- The Washington Times - Monday, May 17, 2004

Sri Lankan update

The new foreign minister of Sri Lanka introduced himself to President Bush’s diplomatic team and briefed them on the latest developments in the island nation’s long civil war.

Lakshman Kadirgamar told our correspondent Desikan Thirunarayanapuram that he came to Washington last week “to touch base with a friendly government” after parliamentary elections last month led to a change of government in the Indian Ocean country near the southern tip of India.

Mr. Kadirgamar met with several senior members of the Bush administration, including Secretary of State Colin L. Powell, National Security Adviser Condoleezza Rice and Deputy Secretary of State Richard Armitage.

He said the main focus of their meetings was the ongoing peace negotiations with ethnic Tamil rebels who have been fighting for greater autonomy in the northern part of the island since the 1980s. The Liberation Tigers of Tamil Eelam is on the State Department’s list of foreign terrorist organizations.

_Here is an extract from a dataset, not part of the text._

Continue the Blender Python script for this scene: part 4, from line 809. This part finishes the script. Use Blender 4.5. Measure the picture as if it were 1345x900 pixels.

In Sri Lanka, Christina Rocca, U.S. assistant secretary of state for South Asia, assured government officials that the Bush administration supports their peace efforts but will not have any contacts with the Tigers.

“I am here to assure Sri Lankans both in and out of power that the United States and Sri Lanka have enduring bonds of friendship,” she told Sri Lanka’s Daily News over the weekend.

The Norwegian-mediated talks stalled last year because of disagreements between President Chandrika Kumaratunga of the Sri Lanka Freedom Party and former Prime Minister Ranil Wikremasinghe of the United National Party.

The new prime minister, Mahinda Rajapakse, is from the same party as the president, and Mr. Kadirgamar is confident that the peace talks will pick up the pace again. He said he opposes setting a time frame for reaching a solution because a deadline could impose excessive pressure on the parties to reach a deal.

The Wikremasinghe government was accused of making too many concessions to the Tamil rebels. Mr. Kadirgamar said the new government will ensure that Sri Lanka’s multiethnic character is respected in any deal with the Tamils.

“The previous government kept the [peace] process confined to a few groups,” he said.

The Buddhist Sinhalese make up 74 percent of Sri Lanka’s population of 19 million. The mostly Hindu Tamils represent 12 percent, and Muslims are about 7 percent.

Mr. Kadirgamar met a small group of correspondents in Washington on the day a dramatic election upset occurred in India, Sri Lanka’s large neighbor to the north.

The Congress party led by Sonia Gandhi emerged as the winner after the Bharatiya Janata Party-led coalition lost a majority in parliamentary elections.

Tamil Tigers were the prime suspects in the 1991 assassination of Mrs. Gandhi’s husband, former Prime Minister Rajiv Gandhi. A Congress-led government in India is expected to renew a request for the extradition of Tiger leader Vellupillai Prabhakaran to stand trial in the assassination case.

Afghan culture

Afghan Ambassador Said Tayeb Jawad is committed to revitalizing Afghanistan’s cultural heritage, as the country continues to rebuild the physical structures destroyed by the extremist Taliban regime.

“Now that we have begun rebuilding Afghanistan, nothing can serve better than art to deliver the message of unity, love and peace,” he said at a recent Afghan Embassy reception that featured thousands of years of Afghan art.

Some 500 guests admired a 17,000-year-old stone sculpture, artifacts from Greco-Buddhist styles between 200 B.C. and A.D. 400, Islamic arts and modern works, including one by a 12-year-old painter.